For most of American educational history, government massively discriminated against African Americans, first with some states prohibiting any education for them, and long after that districts maintaining de jure, and to this day de facto, segregated schools. But we are to believe that the big segregation danger is school choice? That’s like saying it’s not the nuke we’ve been using that’s the big threat, but that someone might use a slingshot. It is also what the Center for American Progress is asserting in a new brief: The Racist Origins of Private School Vouchers.


This may be a new report, but that modern proposals are a huge danger because some states and districts used choice to evade public school integration after Brown v. Board of Education isn’t a new argument. Some places absolutely did do this, but the argument remains as logically and factually untethered from full history as it has ever been.


For one thing, the large‐​scale drive to have education dollars follow students to chosen schools did not start with white people trying to escape racial integration, but Roman Catholics—and others—trying to direct funding for their children to schools that taught their religious values, not someone else’s. They wanted to be treated equally, which public schools did not do. Meanwhile, as even the CAP report hints, often private people tried to help African Americans in the face of government discrimination.


Of course, we continue to have segregation in education: if you want to access a “good” district, you have to be able to pay for a home there. That is why most people probably do not think of private schooling when they think of “white flight,” but of families moving out of districts with growing African‐​American populations into suburban districts that tended to be largely white. This happened most famously in Michigan, not deep in the kudzu of Alabama or Mississippi.

Here, perhaps, is the biggest thing the CAP report misses: private school choice is extremely popular with African Americans, who want to be empowered to seek out something better for themselves, not be dependent on politicians and bureaucrats. For instance, a 2016 poll by the journal Education Next found that a whopping 64 percent of African Americans supported “a tax credit for individual and corporate donations that pay for scholarships to help low‐​income parents send their children to private schools.” Such support is not new, with approval for vouchers in the 60 percent range at least as far back as 1999.
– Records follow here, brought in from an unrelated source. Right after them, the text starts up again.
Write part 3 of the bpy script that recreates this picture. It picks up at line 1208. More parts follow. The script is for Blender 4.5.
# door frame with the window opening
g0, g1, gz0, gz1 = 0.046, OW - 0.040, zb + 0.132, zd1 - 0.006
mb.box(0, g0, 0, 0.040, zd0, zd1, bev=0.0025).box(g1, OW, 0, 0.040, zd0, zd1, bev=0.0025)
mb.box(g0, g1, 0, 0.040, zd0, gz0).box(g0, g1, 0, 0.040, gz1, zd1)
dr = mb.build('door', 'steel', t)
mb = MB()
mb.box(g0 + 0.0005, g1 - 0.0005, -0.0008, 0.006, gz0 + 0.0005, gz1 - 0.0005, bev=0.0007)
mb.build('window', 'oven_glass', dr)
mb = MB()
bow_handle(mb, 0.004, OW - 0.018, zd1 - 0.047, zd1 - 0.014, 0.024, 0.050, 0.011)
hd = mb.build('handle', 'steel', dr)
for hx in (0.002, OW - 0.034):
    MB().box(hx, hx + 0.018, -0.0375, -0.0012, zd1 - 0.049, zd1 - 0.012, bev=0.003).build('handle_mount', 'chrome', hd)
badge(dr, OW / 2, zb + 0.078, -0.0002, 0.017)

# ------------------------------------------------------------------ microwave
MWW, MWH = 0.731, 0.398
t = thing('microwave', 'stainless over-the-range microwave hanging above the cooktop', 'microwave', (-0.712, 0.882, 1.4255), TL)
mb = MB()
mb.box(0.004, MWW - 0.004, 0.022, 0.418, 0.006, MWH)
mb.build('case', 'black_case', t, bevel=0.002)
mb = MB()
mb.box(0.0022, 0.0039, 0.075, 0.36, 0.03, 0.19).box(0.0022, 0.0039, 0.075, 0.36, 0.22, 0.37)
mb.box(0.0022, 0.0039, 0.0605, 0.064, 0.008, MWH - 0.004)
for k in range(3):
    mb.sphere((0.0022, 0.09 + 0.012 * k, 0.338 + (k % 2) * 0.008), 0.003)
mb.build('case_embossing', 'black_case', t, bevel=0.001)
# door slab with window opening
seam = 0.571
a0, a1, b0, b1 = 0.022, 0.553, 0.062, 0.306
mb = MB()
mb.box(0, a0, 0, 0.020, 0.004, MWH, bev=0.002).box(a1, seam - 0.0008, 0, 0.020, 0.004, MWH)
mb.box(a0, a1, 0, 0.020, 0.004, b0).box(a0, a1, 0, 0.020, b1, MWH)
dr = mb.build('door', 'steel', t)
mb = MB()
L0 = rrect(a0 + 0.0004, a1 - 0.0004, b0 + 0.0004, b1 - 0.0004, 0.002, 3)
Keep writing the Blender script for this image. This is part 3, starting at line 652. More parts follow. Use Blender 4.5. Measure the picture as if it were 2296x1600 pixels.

Asserting that the origins of school choice are racist reeks of politicized guilt by association. But far more important, it ignores historical, current, and logical reality. Government, including the public schools, often forced segregation, and the public schools continue to be massively segregated. Meanwhile, logic dictates that there is far more danger of inflicting continued harm with a government system in which choice is primarily only possible by purchasing a home, than by giving parents control of education funds. Indeed, most African Americans agree: they want school choice.